I initially made this to experiment with 'faking' depth of field in CSS (check out my penultimate tweet for the demo vid and inspiration from shuding_, link at the bottom of the site).
But last night I remembered that ThreeJS exists, so rewrote it using react-three-fiber. This was my first time playing around with it and I'm super impressed, it's incredibly ergonomic.
Edit: not documented, but right-click drag to pan
> Edit: not documented, but right-click drag to pan
Confirming undocumented feature. Scratching my head why ctrl-left-click on macOS doesn't enable panning, too.
But, of course, you could also look at it in other projections; tilting it around in 3D space (as done here); applying fog to shadow “distant” windows; lighting the scene from a point-source so as to make the windows cast real shadows on one-another (with more light let through translucent areas!); etc. I would imagine that the (ideally HTML5 embeddable) viewer for this “3D screenshot” format would do all those things.
(I do hope someone does try creating such a “3D screenshot” format and viewer, as IMHO it would have a fairly-obvious use-case: reproducing static “look-around-able” snapshots of the already-depth-mapped AR window layouts in visionOS. Being able to tack arbitrary depth-maps onto windows from a 2D desktop OS would just be a bonus.)
I think the Amazon Fire phone also tried something similar in real time with several front facing eye tracking cameras and the gyro+accelerometer to shift the phone UI and simulate a 3D view with parallax. The old mobile Safari tab view also used to shift the tabs based on the phone's orientation.
I would love to see a "globally illuminated" UI someday, even if it's impractical. Something like all those Windows renders the Microsoft Design team put out, but in real time. Totally impractical and a poor use of electricity, but it would be cool to have path traced, soft drop-shadows.
Apple patented a ton of stuff for this probably a decade ago. It seemed at some point they were going to start procedurally rendering aqua materials and the like using recipes for lighting that could all be dynamic.
Presuming some of it made it into VisionOS
It also compensates for portrait photos being best taken from a distance using a telephoto lens. The reason those are best is because it captures the face people remember instead of the face they actually see. The reason compensation is needed is because the same lens configuration will get a much smaller depth-of-field up close but a much higher one at a distance.
I'm sure this has uses but it's hard to argue it does from fundamentals of photography
Things like the modern Link's Awakening would have me projectile vomiting if I tried to play it.
There should never be blur, ever.
But it looks like a great visual effect to use on a marketing site, especially to highlight a specific part of a screenshot to get across whatever you want to emphasize.
You think? I thought it was just a funny quip.
It's a joke, chill
[0] https://www.screenstab.com/editor/ [1] https://news.ycombinator.com/item?id=34729849
Other threads have pointed out that it might be useful for a screenshot to be able to show somebody where to navigate in complicated UI, without cropping out the rest of the UI (and so removing the navigational cues) but without making the screenshot as hard to navigate as the UI itself.
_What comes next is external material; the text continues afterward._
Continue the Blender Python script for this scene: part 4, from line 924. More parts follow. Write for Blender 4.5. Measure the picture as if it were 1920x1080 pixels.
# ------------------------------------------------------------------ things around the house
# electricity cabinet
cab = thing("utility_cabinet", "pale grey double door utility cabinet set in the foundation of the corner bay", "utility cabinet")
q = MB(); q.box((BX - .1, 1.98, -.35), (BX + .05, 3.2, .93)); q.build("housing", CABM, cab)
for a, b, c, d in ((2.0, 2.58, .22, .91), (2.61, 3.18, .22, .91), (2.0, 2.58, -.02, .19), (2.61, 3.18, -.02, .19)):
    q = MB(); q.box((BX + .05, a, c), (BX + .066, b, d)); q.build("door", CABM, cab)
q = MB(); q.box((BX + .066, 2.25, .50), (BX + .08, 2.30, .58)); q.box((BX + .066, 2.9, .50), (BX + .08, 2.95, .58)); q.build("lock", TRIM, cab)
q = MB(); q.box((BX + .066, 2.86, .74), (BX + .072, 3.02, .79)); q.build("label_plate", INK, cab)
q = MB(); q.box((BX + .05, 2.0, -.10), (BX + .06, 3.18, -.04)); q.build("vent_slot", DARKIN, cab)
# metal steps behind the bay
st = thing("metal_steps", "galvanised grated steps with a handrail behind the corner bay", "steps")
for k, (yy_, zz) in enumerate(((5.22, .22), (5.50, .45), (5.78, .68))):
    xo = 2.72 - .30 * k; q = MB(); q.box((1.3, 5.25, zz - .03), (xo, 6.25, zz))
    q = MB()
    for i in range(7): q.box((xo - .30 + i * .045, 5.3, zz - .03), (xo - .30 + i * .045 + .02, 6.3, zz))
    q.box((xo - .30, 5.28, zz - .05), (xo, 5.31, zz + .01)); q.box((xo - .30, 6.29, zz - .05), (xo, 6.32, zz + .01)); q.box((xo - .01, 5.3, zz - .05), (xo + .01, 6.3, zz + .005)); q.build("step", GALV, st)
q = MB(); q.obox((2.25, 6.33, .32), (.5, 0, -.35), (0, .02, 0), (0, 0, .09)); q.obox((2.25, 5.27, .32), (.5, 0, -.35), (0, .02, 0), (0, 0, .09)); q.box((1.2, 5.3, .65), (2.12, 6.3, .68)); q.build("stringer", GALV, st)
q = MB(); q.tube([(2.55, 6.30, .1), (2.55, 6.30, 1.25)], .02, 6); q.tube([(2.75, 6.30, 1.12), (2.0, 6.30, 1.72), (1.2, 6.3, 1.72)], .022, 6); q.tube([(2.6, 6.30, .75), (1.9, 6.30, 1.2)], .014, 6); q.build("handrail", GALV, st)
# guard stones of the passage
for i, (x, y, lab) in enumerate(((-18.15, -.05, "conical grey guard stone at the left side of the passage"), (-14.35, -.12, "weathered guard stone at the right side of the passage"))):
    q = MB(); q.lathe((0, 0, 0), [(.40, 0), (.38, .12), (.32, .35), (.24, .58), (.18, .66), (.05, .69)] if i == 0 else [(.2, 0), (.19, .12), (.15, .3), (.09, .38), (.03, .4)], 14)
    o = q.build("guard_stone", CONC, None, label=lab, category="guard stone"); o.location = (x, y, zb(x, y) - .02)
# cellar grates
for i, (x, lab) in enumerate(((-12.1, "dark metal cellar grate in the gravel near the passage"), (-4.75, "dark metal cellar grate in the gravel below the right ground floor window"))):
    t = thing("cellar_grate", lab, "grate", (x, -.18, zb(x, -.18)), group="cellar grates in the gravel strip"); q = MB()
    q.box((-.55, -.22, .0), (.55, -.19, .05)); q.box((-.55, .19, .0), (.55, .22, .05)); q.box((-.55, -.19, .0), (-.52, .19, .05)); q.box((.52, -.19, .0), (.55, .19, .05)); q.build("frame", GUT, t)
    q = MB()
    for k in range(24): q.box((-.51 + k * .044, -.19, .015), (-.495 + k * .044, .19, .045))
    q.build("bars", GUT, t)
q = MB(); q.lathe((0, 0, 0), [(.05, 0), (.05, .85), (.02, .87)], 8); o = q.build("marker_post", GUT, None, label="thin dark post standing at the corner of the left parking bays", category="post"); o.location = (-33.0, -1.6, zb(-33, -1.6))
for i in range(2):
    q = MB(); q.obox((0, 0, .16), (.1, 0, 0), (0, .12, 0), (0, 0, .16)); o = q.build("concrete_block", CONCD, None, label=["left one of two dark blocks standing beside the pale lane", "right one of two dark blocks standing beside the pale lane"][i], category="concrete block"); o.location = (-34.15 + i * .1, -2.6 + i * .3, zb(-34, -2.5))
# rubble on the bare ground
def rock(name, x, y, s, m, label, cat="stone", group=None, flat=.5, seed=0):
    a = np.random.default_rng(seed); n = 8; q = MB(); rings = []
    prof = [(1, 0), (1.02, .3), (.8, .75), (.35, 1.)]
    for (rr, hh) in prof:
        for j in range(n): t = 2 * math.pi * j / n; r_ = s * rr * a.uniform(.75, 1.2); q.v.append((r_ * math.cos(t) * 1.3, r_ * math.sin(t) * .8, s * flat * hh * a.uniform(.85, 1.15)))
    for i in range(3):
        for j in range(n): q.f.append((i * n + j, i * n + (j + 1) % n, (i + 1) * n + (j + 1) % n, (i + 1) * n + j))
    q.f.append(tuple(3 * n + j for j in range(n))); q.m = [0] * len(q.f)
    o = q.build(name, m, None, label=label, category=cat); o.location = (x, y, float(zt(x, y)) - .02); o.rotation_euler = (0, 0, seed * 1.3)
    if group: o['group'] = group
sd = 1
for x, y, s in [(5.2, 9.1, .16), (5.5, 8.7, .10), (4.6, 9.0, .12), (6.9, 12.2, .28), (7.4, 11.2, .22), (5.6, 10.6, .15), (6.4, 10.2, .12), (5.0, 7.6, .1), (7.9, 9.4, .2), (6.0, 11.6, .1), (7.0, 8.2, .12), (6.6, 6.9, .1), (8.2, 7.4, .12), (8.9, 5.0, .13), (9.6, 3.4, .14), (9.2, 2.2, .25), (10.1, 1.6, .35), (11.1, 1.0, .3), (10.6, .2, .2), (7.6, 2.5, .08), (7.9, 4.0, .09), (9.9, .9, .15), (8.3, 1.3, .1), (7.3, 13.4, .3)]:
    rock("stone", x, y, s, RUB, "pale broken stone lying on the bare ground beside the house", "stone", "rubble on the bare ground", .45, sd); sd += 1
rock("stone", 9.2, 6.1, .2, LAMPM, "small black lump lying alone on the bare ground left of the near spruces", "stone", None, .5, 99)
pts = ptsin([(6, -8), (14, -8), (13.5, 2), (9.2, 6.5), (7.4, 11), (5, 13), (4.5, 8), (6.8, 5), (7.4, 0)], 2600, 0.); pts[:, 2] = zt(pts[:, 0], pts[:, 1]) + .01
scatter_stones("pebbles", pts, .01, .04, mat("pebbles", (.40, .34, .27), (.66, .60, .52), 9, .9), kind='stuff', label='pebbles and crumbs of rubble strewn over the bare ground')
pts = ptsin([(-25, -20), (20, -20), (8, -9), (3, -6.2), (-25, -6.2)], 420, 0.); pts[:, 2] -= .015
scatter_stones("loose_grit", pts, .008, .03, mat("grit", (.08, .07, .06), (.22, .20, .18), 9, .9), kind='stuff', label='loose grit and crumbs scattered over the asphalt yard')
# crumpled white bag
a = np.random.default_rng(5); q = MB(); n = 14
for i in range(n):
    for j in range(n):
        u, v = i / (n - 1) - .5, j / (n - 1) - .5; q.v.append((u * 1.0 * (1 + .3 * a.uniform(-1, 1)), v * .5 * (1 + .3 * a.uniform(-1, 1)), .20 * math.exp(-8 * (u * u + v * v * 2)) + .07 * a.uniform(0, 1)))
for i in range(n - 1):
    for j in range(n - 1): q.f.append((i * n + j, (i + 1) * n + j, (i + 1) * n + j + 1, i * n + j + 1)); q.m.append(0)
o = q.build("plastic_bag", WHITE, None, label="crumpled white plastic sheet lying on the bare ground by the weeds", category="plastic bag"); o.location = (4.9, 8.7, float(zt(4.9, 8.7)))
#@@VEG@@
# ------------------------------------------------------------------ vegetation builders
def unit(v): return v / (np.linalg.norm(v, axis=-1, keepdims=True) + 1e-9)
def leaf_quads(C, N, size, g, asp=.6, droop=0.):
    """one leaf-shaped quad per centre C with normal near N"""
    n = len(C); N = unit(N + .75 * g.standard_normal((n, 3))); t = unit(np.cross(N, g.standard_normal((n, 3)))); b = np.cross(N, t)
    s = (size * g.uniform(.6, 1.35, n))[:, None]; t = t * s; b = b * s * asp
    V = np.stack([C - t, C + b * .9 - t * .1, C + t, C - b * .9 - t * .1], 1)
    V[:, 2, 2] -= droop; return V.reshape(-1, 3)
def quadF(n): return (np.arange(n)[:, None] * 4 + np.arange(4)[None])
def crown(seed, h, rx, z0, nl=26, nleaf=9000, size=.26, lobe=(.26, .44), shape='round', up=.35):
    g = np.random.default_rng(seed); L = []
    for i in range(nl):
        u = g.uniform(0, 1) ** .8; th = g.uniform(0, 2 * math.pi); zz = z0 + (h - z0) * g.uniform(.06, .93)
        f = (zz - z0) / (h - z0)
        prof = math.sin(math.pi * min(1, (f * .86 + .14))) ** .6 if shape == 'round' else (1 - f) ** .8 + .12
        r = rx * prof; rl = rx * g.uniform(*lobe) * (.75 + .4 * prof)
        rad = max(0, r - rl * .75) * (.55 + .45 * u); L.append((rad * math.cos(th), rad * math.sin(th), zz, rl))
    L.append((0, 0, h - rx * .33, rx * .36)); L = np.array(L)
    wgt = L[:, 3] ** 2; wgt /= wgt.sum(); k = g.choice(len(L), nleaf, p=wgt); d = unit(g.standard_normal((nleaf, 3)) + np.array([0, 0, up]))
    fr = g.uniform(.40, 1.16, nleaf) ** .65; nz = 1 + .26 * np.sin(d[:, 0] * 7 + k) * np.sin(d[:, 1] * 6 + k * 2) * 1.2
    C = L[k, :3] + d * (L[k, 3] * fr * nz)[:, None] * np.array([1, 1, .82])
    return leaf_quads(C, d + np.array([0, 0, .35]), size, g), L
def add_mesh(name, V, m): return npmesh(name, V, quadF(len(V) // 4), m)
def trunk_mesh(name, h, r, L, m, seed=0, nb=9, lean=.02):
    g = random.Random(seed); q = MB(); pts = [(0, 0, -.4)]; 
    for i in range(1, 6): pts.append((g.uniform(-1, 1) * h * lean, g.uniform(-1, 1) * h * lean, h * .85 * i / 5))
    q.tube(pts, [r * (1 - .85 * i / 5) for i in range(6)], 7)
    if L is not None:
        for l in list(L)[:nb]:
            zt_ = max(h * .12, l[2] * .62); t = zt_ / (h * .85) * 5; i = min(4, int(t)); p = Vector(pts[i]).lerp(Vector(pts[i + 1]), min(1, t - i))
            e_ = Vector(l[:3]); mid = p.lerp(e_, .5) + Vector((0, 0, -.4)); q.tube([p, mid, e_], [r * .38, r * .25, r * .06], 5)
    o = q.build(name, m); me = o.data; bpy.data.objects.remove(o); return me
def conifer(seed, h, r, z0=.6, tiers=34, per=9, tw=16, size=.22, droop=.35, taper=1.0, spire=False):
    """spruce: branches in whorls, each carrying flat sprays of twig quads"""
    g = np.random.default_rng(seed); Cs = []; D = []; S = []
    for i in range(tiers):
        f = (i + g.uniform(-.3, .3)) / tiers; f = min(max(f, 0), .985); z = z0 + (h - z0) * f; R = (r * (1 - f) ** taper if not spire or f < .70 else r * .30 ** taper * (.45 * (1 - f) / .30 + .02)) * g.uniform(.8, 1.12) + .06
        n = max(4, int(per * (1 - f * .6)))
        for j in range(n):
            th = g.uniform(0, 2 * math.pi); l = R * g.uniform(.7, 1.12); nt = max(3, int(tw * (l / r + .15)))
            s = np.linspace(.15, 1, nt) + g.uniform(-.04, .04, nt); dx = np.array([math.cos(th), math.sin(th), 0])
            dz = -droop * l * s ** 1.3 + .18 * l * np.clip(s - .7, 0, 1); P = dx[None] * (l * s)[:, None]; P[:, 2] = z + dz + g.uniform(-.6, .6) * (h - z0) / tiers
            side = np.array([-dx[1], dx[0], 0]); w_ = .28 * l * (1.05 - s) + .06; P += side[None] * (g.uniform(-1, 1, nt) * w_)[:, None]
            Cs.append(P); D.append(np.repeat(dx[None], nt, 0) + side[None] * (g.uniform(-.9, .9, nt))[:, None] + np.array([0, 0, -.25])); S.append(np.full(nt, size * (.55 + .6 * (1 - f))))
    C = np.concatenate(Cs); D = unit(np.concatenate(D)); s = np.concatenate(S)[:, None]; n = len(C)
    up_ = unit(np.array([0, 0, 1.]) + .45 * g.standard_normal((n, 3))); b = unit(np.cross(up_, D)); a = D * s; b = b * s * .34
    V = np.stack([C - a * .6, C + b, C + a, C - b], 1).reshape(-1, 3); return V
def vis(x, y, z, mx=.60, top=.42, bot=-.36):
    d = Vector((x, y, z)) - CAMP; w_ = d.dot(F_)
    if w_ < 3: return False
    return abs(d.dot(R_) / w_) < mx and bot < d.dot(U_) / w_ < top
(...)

I guess it could be useful for focusing on a particular part of the screenshot if you one could mark what the important part is.
EDIT: But now that I've looked at the demo...I am not sure what I would want this for.
_You_ know what your screens look like, so you might enjoy seeing them blurred and tilted. But _I_ don't know, that's the information that I would be trying to get.
And this is why you write your websites HTML instead of javascript.